Next week will see the 2019 edition of the black metal theory symposium in Ljubljana on 18 and 19 April. As I will not be able to make it there (but you should go there! 😉 ), though I want to take the event as my occasion for a short blog post on interidsciplinarity and metal culture.

Cultural-historically, black metal theory, both its journal and its symposia, is an immensely exciting phenomenon. The discourse attempts to bring together the robust spirit of black metal and metal studies. Hence, if taking its own credo seriously, it has to stay permanently pulsating, oscillating and on the move. In this way, it is hybrid. Historically, this discourse can be interpreted as a process of knowledge production, an attempt at creating knowledge practices in such a hybrid way.

Metal studies’ own credo stresses interdisciplinarity. It does not want to be an independent discipline, despite the fact that many of its current academic procedures, processes and gate-keeping rules tend to aim at a direction of canonization and discipline-building. As well, this is a process of knowledge history that influences significantly how metal will be researched in the next few years.

The fascinating historical fact is that we can bind back those processes of researching metal to metal history itself. ‘Invented’ and established above all in the UK in the 1970, then being diversified into mushrooming sub-genres and globalized in the 1980s, currently metal culture adapts itself to a new era of digitalization – with all its advantages and flaws of digital connectedness. Historian Wolfgang Schmale’s theory of a cultural ‘hypertext’ of history seems to be illumating when researching this history in a view of long durée.1

Fascinatingly, all those 50 years of metal history permanently have consisted of processes, in that the knowledge forms and practices of metal culture relied on hybridity processes. Black Sabbath used established patterns, thrash and speed metal cultures combined eclectic elements into a new genre, so did death and black metal – always, newness started from established concepts and genres of doing and knowing rock culture. Genres are results of hybridization processes, so is metal itself.
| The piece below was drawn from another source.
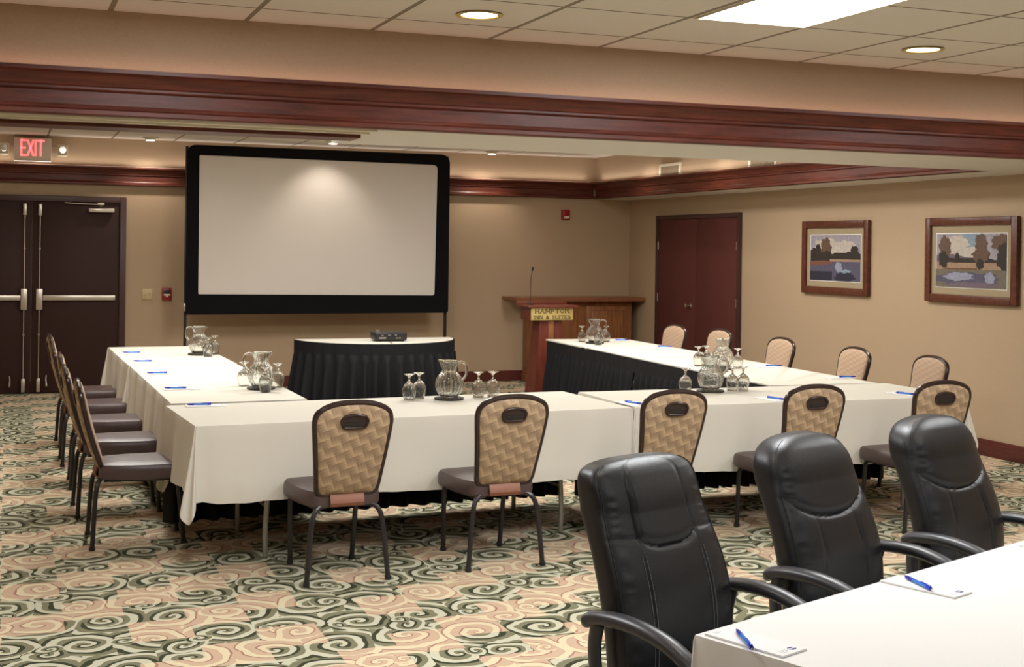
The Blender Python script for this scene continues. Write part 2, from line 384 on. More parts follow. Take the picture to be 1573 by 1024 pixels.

The essential consequence, which arises from this, is quite a simple thought. Black metal theory tries to know metal culture using a hybrid paradigm. Metal heads and metal musicians know their music and culture in eclectically hybrid ways (despite all claims of ‘authenticity’ and ‘trueness’). This situation given, canonization, disciplinary narrowness and gate-keeping structues are metal music studies’ worst enemies. The academic field itself reflects the hybridity of the culture studied and will only work fruitfully if it will be capable of keeping its positive coherence of heterogenous approaches.


  1. W. Schmale, Gender and Eurocentrism: A Conceptual Approach to European History, Stuttgart: Franz Steiner, 2016.